The most embarrassing news interview ever

Introduction by BSN Editors

If anyone wonders what’s wrong with the mainstream media and why we at BSNews have devoted so much of our lives to shouting about it, just have a gander at Kirsty Wark interviewing Glenn Greenwald on Newsnight about the Snowden revelations. Have a wild guess at why Greenwald is so obviously filled with contempt for her ‘ludicrous’ line of questioning. And dwell on the question: why did Glenn have to remind Kirsty several times that, as a journalist, it’s not a good idea to blindly accept government statements as fact. This was a rare instance of a real journalist (guess which one we’re referring to) confronting a corporate hack so used to being spoon-fed by the establishment she didn’t even have the good grace to blush as her bias was exposed.

Despite the insistent claim of Pauline Neville Jones that Edward Snowden has already given (willingly or otherwise) secret documents to the Russians (and Chinese), she nor Kirsty Wark could backup this claim with any evidence. Instead we were told simply that Russians are very ‘sophisticated’. That may be so but since Snowden is using 4,000 character key encryption to secure his trove of documents, it would take decades to decrypt even using the most powerful and ‘sophisticated’ super-computer, by which time, the documents would presumably be declassified and the technology they describe would be obsolete.

Together, Wark and Neville Jones acted as a useful mouthpiece for GCHQ, serving government and elite interests at the expense of transparency, democracy and the citizens of their country.

For instance, notice how Wark early in the interview attempted to downplay the Snowden revelations by referring only to meta-data – this is not lazy journalism but a deliberate attempt to mislead and deceive viewers. The truly damaging revelation is not so much the building up of patterns of interactions in our digital and real lives –  although that’s bad enough – it’s the monitoring of the content of our communications that is the key issue here – that is the real invasion of privacy. We’re not ‘sleep walking towards despotism’, we’re there already.

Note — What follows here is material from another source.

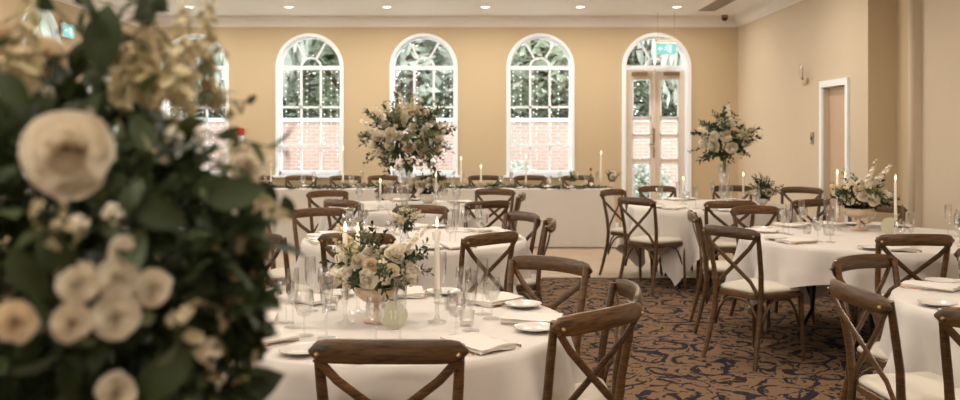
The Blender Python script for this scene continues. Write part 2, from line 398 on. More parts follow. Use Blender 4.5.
# ------------------------------------------------------------------ arched windows (local: front of wall y=0, inside is -y)
def arc_band(b, cx, cz, r0, r1, y0, y1, a0, a1, n=18):
    """solid annular arc"""
    s = len(b.v)
    for i in range(n+1):
        a = a0+(a1-a0)*i/n
        for r, y in ((r0, y0), (r1, y0), (r1, y1), (r0, y1)): b.v.append((cx+r*cos(a), y, cz+r*sin(a)))
    for i in range(n):
        for k in range(4):
            p = s+i*4; q = (k+1) % 4; b.f.append((p+k, p+q, p+4+q, p+4+k))
    b.f.append((s, s+3, s+2, s+1)); b.f.append((s+n*4, s+n*4+1, s+n*4+2, s+n*4+3))
def bar(b, x0, z0, x1, z1, w, y0, y1):
    d = Vector((x1-x0, 0, z1-z0)); L_ = d.length; a = atan2(d.z, d.x)
    b.box(((x0+x1)/2, (y0+y1)/2, (z0+z1)/2), (L_, y1-y0, w), Matrix.Rotation(-a, 3, 'Y'))
def fanlight(root, r, sp, yy, rad_angles=(60, 120), inner=.15):
    for a in rad_angles:
        a = radians(a); b = MB(); bar(b, inner*cos(a), sp+inner*sin(a), r*cos(a), sp+r*sin(a), .028, yy-.012, yy+.02); b.build('glazing_bar', M['white'], root)
    b = MB(); arc_band(b, 0, sp, inner-.014, inner+.014, yy-.012, yy+.02, 0, pi, 12); b.build('glazing_bar', M['white'], root)
    A = [0]+list(rad_angles)+[180]
    for i in range(len(A)-1):
        p = []
        for k in range(7): a = radians(A[i]+(A[i+1]-A[i])*k/6); p.append((r*cos(a), yy, sp+r*sin(a)))
        for k in range(7): a = radians(A[i+1]-(A[i+1]-A[i])*k/6); p.append((inner*cos(a), yy, sp+inner*sin(a)))
        MB().poly(p).build('pane', M['pane'], root)
    MB().poly([(inner*cos(pi*k/10), yy, sp+inner*sin(pi*k/10)) for k in range(11)]).build('pane', M['pane'], root)
def make_window(i, loc, rz, detailed=True):
    root = struct(empty('window_%d' % i, loc, rz)); r = ARCH_R; sp = SPRING; w = M['white']
    b = MB(); arc_band(b, 0, sp, r-.005, r+.04, -.022, .05, 0, pi, 24)
    for sx_ in (-1, 1): b.box((sx_*(r+.0175), .014, (sp+SILL)/2), (.045, .072, sp-SILL))
    b.build('architrave', w, root, smooth=True, angle=35)
    b = MB(); arc_band(b, 0, sp, r-.03, r, .05, .15, 0, pi, 24)
    for sx_ in (-1, 1): b.box((sx_*(r-.015), .10, (sp+SILL)/2), (.03, .10, sp-SILL))
    b.box((0, .10, SILL+.03), (2*r, .10, .06))
    b.build('window_frame', w, root, smooth=True, angle=35)
    MB().box((0, -.02, SILL-.015), (2*r+.16, .14, .03)).box((0, .1, SILL-.01), (2*r, .2, .02)).build('sill', w, root)
    ri = r-.03; yy = .10
    MB().box((0, yy, sp), (2*ri, .07, .06)).build('transom', w, root)
    fanlight(root, ri, sp, yy)
    rows = [(SILL+.06, 1.272), (1.318, 1.865), (1.89, sp-.03)]; xs = [-ri, -ri/3, ri/3, ri]
    for x in xs[1:3]: MB().box((x, yy, (SILL+.06+sp-.03)/2), (.032, .03, sp-SILL-.09)).build('glazing_bar', w, root)
    MB().box((0, yy-.01, 1.295), (2*ri, .06, .046)).build('meeting_rail', w, root)
    MB().box((0, yy, 1.8775), (2*ri, .03, .032)).build('glazing_bar', w, root)
    for za, zb in rows:
        for k in range(3): MB().quad((xs[k]+.01, yy, za), (xs[k+1]-.01, yy, za), (xs[k+1]-.01, yy, zb), (xs[k]+.01, yy, zb)).build('pane', M['pane'], root)
    return root
for i, x in enumerate(WIN_X): make_window(i+1, (x, YB, 0), 0)
for i, (y, *_r) in enumerate(LW): make_window(i+5, (XL, y, 0), pi/2)

for x in WIN_X+[DOOR_X]:
    l = bpy.data.lights.new('sky_portal', 'AREA'); l.shape = 'RECTANGLE'; l.size = .95; l.size_y = 2.3; l.cycles.is_portal = True
    o = bpy.data.objects.new('sky_portal', l); o.location = (x, YB+WT+.02, 1.85); o.rotation_euler = (-pi/2, 0, 0); C.objects.link(o)
for y, *_r in LW:
    l = bpy.data.lights.new('sky_portal', 'AREA'); l.shape = 'RECTANGLE'; l.size = .95; l.size_y = 2.3; l.cycles.is_portal = True
    o = bpy.data.objects.new('sky_portal', l); o.location = (XL-WT-.02, y, 1.85); o.rotation_euler = (pi/2, 0, -pi/2); C.objects.link(o)

# garden doors with fanlight
D = struct(empty('door_1', (DOOR_X, YB, 0))); w = M['white']; r = ARCH_R; sp = SPRING
b = MB(); arc_band(b, 0, sp, r-.005, r+.05, -.03, .05, 0, pi, 24)
for s_ in (-1, 1): b.box((s_*(r+.0225), .01, sp/2), (.055, .08, sp))
b.build('architrave', w, D, smooth=True, angle=35)
b = MB(); arc_band(b, 0, sp, r-.03, r, .05, .15, 0, pi, 24)
for s_ in (-1, 1): b.box((s_*(r-.015), .10, sp/2), (.03, .10, sp))
b.build('door_frame', w, D, smooth=True, angle=35)
MB().box((0, .10, sp), (.876, .08, .07)).build('transom', w, D)
fanlight(D, .438, sp, .10)
for s_ in (-1, 1):
    lf = MB(); cx = s_*.219; hw = .217; top = sp-.045; gl, gr = cx-.135-s_*.01, cx+.135-s_*.01
    lf.box(((cx-hw+gl)/2, .09, top/2), (gl-cx+hw, .045, top)); lf.box(((cx+hw+gr)/2, .09, top/2), (cx+hw-gr, .045, top))
    zs = [(0, .2), (1.04, 1.09), (1.42, 1.46), (1.69, 1.72), (top-.13, top)]
    for za, zb in zs: lf.box(((gl+gr)/2, .09, (za+zb)/2), (gr-gl, .04, zb-za))
    leaf = lf.build('door_leaf', M['cream_door'], D)
    for za, zb in ((.2, 1.04), (1.09, 1.42), (1.46, 1.69), (1.72, top-.13)):
        MB().quad((gl, .09, za), (gr, .09, za), (gr, .09, zb), (gl, .09, zb)).build('pane', M['pane'], leaf)
        bd = MB()
        for xx in (gl+.008, gr-.008): bd.box((xx, .068, (za+zb)/2), (.016, .02, zb-za))
        for zz in (za+.008, zb-.008): bd.box(((gl+gr)/2, .068, zz), (gr-gl, .02, .016))
        bd.build('glazing_bead', w, leaf)
    c = MB(); c.box((cx+s_*.02, .04, top-.045), (.23, .06, .05)); c.box((cx+s_*.06, .0, top-.03), (.10, .03, .012)); c.build('door_closer', M['bronze'], leaf)
h = MB(); h.box((-.025, .055, 1.45), (.03, .03, .22)); h.box((-.025, .055, 1.20), (.022, .03, .16)); h.box((-.06, .03, 1.32), (.09, .015, .02)); h.build('door_handle', M['bronze'], D)
MB().box((-.012, .06, sp/2), (.03, .03, sp-.05)).build('astragal', M['cream_door'], D)

# right wall door
D2 = struct(empty('door_2', (XR, (DY0+DY1)/2, 0)))
hw = (DY1-DY0)/2
a = MB()
for s_ in (-1, 1): a.box((-.012, s_*(hw+.035), (DZ+.07)/2), (.03, .07, DZ+.07))
a.box((-.012, 0, DZ+.035), (.03, 2*hw, .07)); a.build('architrave', M['white'], D2)
MB().box((.085, 0.02, DZ/2), (.045, 2*hw-.05, DZ)).build('door_leaf', M['door_tan'], D2)
MB().box((.055, -hw+.045, DZ/2), (.035, .05, DZ)).build('door_edge', M['door_edge'], D2)
MB().box((.255, 0, DZ/2), (.03, 2*hw+.1, DZ+.1)).build('door_backing', M['black'], D2)

# wall fittings
t = thing('light_switch', 'small grey light switch plate beside the white doorway on right wall', 'light switch', (XR, 10.42, 1.43))
MB().box((-.006, 0, 0), (.012, .09, .14)).build('plate', M['grey'], t); MB().box((-.015, 0, 0), (.01, .02, .035)).build('rocker', M['black'], t)
t = thing('wall_sconce', 'brass candle wall sconce with cream sleeve high on the right wall', 'wall lamp', (XR, 10.56, 2.10)); t.scale = (.55, .7, 1)
MB().lathe([(0, 0), (.04, .005), (.045, .02), (.02, .03)], 12).build('back_plate', M['brass'], t).rotation_euler = (0, -pi/2, 0)
MB().tube([(-.02, 0, 0), (-.07, 0, -.05), (-.12, 0, -.03), (-.12, 0, .02)], .009, 8).build('arm', M['brass'], t, smooth=True)
MB().lathe([(.008, .01), (.035, .02), (.04, .03)], 12, (-.12, 0, .0)).build('drip_pan', M['brass'], t)
MB().lathe([(.014, .02), (.014, .16)], 10, (-.12, 0, 0), capt=True).build('candle_sleeve', M['bronze'], t, smooth=True)
MB().lathe([(.03, .03), (.05, .08), (.052, .2)], 14, (-.12, .03, 0)).build('lamp_shade', M['glass'], t, smooth=True)
t = thing('fire_call_point', 'red fire call point on back wall between first two windows', 'fire alarm', (-3.57, YB, 1.47))
MB().box((0, -.02, .04), (.1, .04, .1)).build('case', M['red'], t); MB().box((0, -.012, -.06), (.1, .024, .09)).build('notice', M['white'], t)

def exit_sign(name, loc, rz, label, rods=True):
    t = thing(name, label, 'exit sign', loc, rz)
    MB().box((0, .018, 0), (.30, .03, .17)).build('case', M['white'], t)
    MB().box((0, 0, 0), (.29, .008, .155)).build('sign_face', M['exit_glow'], t)
    p = MB(); y = -.006      # running figure, arrow and doorway
    p.box((.05, y, -.005), (.035, .003, .11)); 
    p.box((.05+.024, y, 0), (.006, .003, .12))
    n = len(p.v); p.poly([(-.125, y, 0), (-.085, y, .035), (-.085, y, .012), (-.05, y, .012), (-.05, y, -.012), (-.085, y, -.012), (-.085, y, -.035)])
    bar(p, -.01, .01, .01, .035, .018, y-.001, y+.001); bar(p, .0, .005, -.025, -.03, .012, y-.001, y+.001); bar(p, .0, .005, .02, -.02, .012, y-.001, y+.001); bar(p, .02, -.02, .015, -.05, .012, y-.001, y+.001)
    bar(p, .01, .03, .032, .012, .01, y-.001, y+.001); bar(p, .008, .03, -.022, .022, .01, y-.001, y+.001); p.poly([(.017+.011*cos(k*pi/4), y, .052+.011*sin(k*pi/4)) for k in range(8)])
    p.build('pictogram', M['exit_white'], t)
    MB().box((0, .018, .105), (.30, .035, .03)).build('header', M['exit_case'], t)
    if rods:
        top = ZC-loc[2]
        for s_ in (-1, 1): MB().tube([(s_*.12, .018, .1), (s_*.12, .018, top)], .003, 6).build('rod', M['exit_case'], t)
    return t
exit_sign('exit_sign', (DOOR_X+.04, 12.9, 2.70), 0, 'glowing green running figure exit sign hung before the garden doors')
exit_sign('exit_sign', (XL+.045, 11.0, 2.74), pi/2, 'small green exit sign on the left wall behind the foreground flowers', False)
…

It’s actually impossible with prism (see here, here and here) to collect only meta data – by design the system is copying bits (binary digits) of data flowing through an optical fiber – there is no smart decision to be made at the tap (interception point) – its either a one or a zero – laser light on or off. There are absolutely no criteria on which to base a decision on whether the information is meta-data or content.

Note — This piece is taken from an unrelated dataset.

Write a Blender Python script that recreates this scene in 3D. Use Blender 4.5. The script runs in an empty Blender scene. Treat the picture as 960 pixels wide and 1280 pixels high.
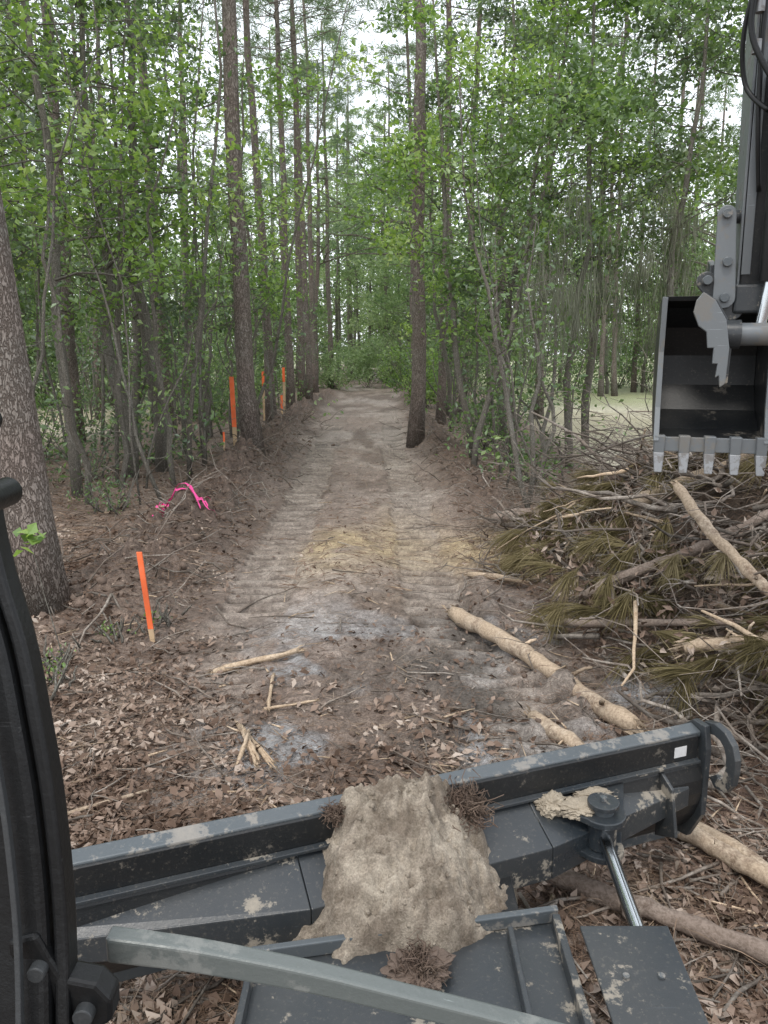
import bpy, bmesh, math
import numpy as np
from mathutils import Vector
rng=np.random.default_rng(7)
scene=bpy.context.scene
scene.view_settings.view_transform='Standard'
scene.view_settings.look='None'
scene.view_settings.exposure=0

# ------------------------------------------------------------ noise
def _h(ix,iy,s):
    n=(ix.astype(np.int64)*374761393+iy.astype(np.int64)*668265263+s*974634777)&0x7fffffff
    n=((n^(n>>13))*1274126177)&0x7fffffff
    n=n^(n>>16)
    return (n&0xffff)/32767.5-1.0
def vn(x,y,s=0):
    x=np.asarray(x,float);y=np.asarray(y,float)
    ix=np.floor(x);iy=np.floor(y);fx=x-ix;fy=y-iy
    fx=fx*fx*(3-2*fx);fy=fy*fy*(3-2*fy)
    a=_h(ix,iy,s);b=_h(ix+1,iy,s);c=_h(ix,iy+1,s);d=_h(ix+1,iy+1,s)
    return (a*(1-fx)+b*fx)*(1-fy)+(c*(1-fx)+d*fx)*fy
def fbm(x,y,s=0,o=4):
    r=0;a=.5;f=1.
    for i in range(o):
        r=r+a*vn(x*f+i*17.3,y*f-i*9.1,s+i);a*=.5;f*=2.03
    return r
def ss(a,b,x):
    t=np.clip((np.asarray(x,float)-a)/(b-a),0,1);return t*t*(3-2*t)

# ------------------------------------------------------------ terrain
def pathc(y): return -.4-.45*ss(8,30,y)
def tracks(x,y):
    xr=.42+.42*ss(6.8,4.4,y)-.18*ss(9,20,y)
    xl=-1.22-.35*ss(9,25,y)
    xl2=-1.05-.1*ss(5,9,y)
    def m(xc,w): return ss(w+.04,w-.03,np.abs(x-xc+.05*vn(y*1.3,y*0,3)+.03*vn(x*5,y*5,4)))
    mr=m(xr,.27)*ss(3.4,4.2,y)*ss(34,13,y)
    ml=m(xl,.30)*ss(5.6,6.8,y)*ss(34,14,y)
    m3=m(xl2-.02,.2)*ss(3.0,3.6,y)*ss(6.3,5.2,y)*.45
    m4=m(xr+.46,.2)*ss(6.0,5.2,y)*ss(3.3,3.8,y)*.8
    return mr,ml,m3,m4
def tread(x,y):
    ph=2*math.pi*(y+.045*vn(x*1.5,y*1.5,43)+.02*vn(x*5,y*5,44)+.02*np.abs(x))/.25
    return np.tanh(3.*(np.sin(ph)+.3))
def trkbreak(x,y): return np.clip(.8+1.3*fbm(x*1.3,y*1.1,41),.08,1)
def pile(x,y):
    e=np.sqrt(((x-4.0)/2.85)**2+((y-6.7)/4.0)**2)
    return ss(1.0,.15,e)
def H(x,y):
    x=np.asarray(x,float);y=np.asarray(y,float)
    near=ss(60,20,y)
    trm=np.clip(sum(tracks(x,y)),0,1)
    z=.05*fbm(x*.45,y*.45,1)+.04*fbm(x*2.1,y*2.1,2)*(1-.6*trm)+.028*fbm(x*8,y*8,3,3)*near*(1-.6*trm)
    c=pathc(y)
    n1=.5+.8*np.abs(fbm(x*.9,y*.6,11))+.3*vn(x*0,y*.7,5)
    bl=np.exp(-((x-(c-2.0))/.42)**2)*ss(5.2,8.5,y)*ss(50,35,y)
    br=np.exp(-((x-(c+1.95))/.38)**2)*ss(8.5,11,y)*ss(50,35,y)
    z=z+bl*(.48*n1+.44*fbm(x*3.2,y*3.2,21)+.18*fbm(x*9,y*9,23,3))+br*(.28*n1+.24*fbm(x*3.2,y*3.2,22)+.1*fbm(x*9,y*9,24,3))
    z=z+.14*ss(-1.9,-2.8,x-c)*ss(4,9,y)
    ins=ss(1.75,1.3,np.abs(x-c))
    z=z-.06*ins*ss(4,7,y)
    mud=np.exp(-((x-.35)/.9)**2-((y-5.0)/1.6)**2)
    z=z+mud*(.12*np.abs(fbm(x*3.5,y*3.5,25))+.06*fbm(x*12,y*12,26,3))*(1-.5*trm)
    z=z+pile(x,y)*(1.25+.5*fbm(x*1.4,y*1.4,31))
    k=trkbreak(x,y);td=tread(x,y)
    for m in tracks(x,y):
        z=z+m*(-.07+.05*td*k)
    z=z+.07*np.exp(-((x-(.92+.3*ss(6.6,4.4,y)))/.13)**2)*ss(3.5,4.5,y)*ss(14,9,y)*(1+1.6*fbm(x*5,y*5,51))
    z=z+.10*np.exp(-((x+.38)/.42)**2-((y-8.3)/1.6)**2)
    return z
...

While the difference in terms of invasion of our privacy may be academic, the knowledge that the government is recording our content is far more likely to cause self censoring and this is the most sinister aspect of this scandal. As the founder of OpenDemocracy, Anthony Barnett alluded to, the long term effect will be that we temper our arguments, bite our tongue in political debate, become less outspoken. Dissent is silenced in the most subtle but effective way.

The most embarrassing news interview ever

By Jonathan Cook (the Blog from Nazareth)

This must be the most cringe-inducing interview by a senior journalist I’ve ever seen.

Kirsty-WarkIt’s conducted by Kirsty Wark, one of the BBC’s top presenters, and takes places on Newsnight, the BBC’s flagship nightly current affairs programme.

It truly makes me more ashamed of the “profession” of journalism than I already was – and I didn’t think that was possible.

Throughout the interview, Wark abandons even the pretence of doing what journalism is supposed to be about: interrogating the centres of power and holding them to account.

Instead Wark mimics adversarial journalism by interrogating the US journalist Glenn Greenwald about his role in the NSA leaks, as though she’s a novice MI5 recruit. To do this she has to parrot British government misinformation and fire at him questions so childish even she seems to realise half way through them how embarrassing they are.

This is actually how most Newsnight interviews run: creating the theatre of conflict between journalist and interviewee that conceals the real issues rather than revealing them. If one wanted to produce news that looked honest while actually being deeply dishonest this is exactly how one would do it.

The reason that the charade is exposed in this case is because the interviewee, Greenwald, is another journalist, and a far better one than Wark. So every time she relays an MI5 talking point, he can point out that she’s not doing the work of a journalist, even by the official definition she is supposed to believe in.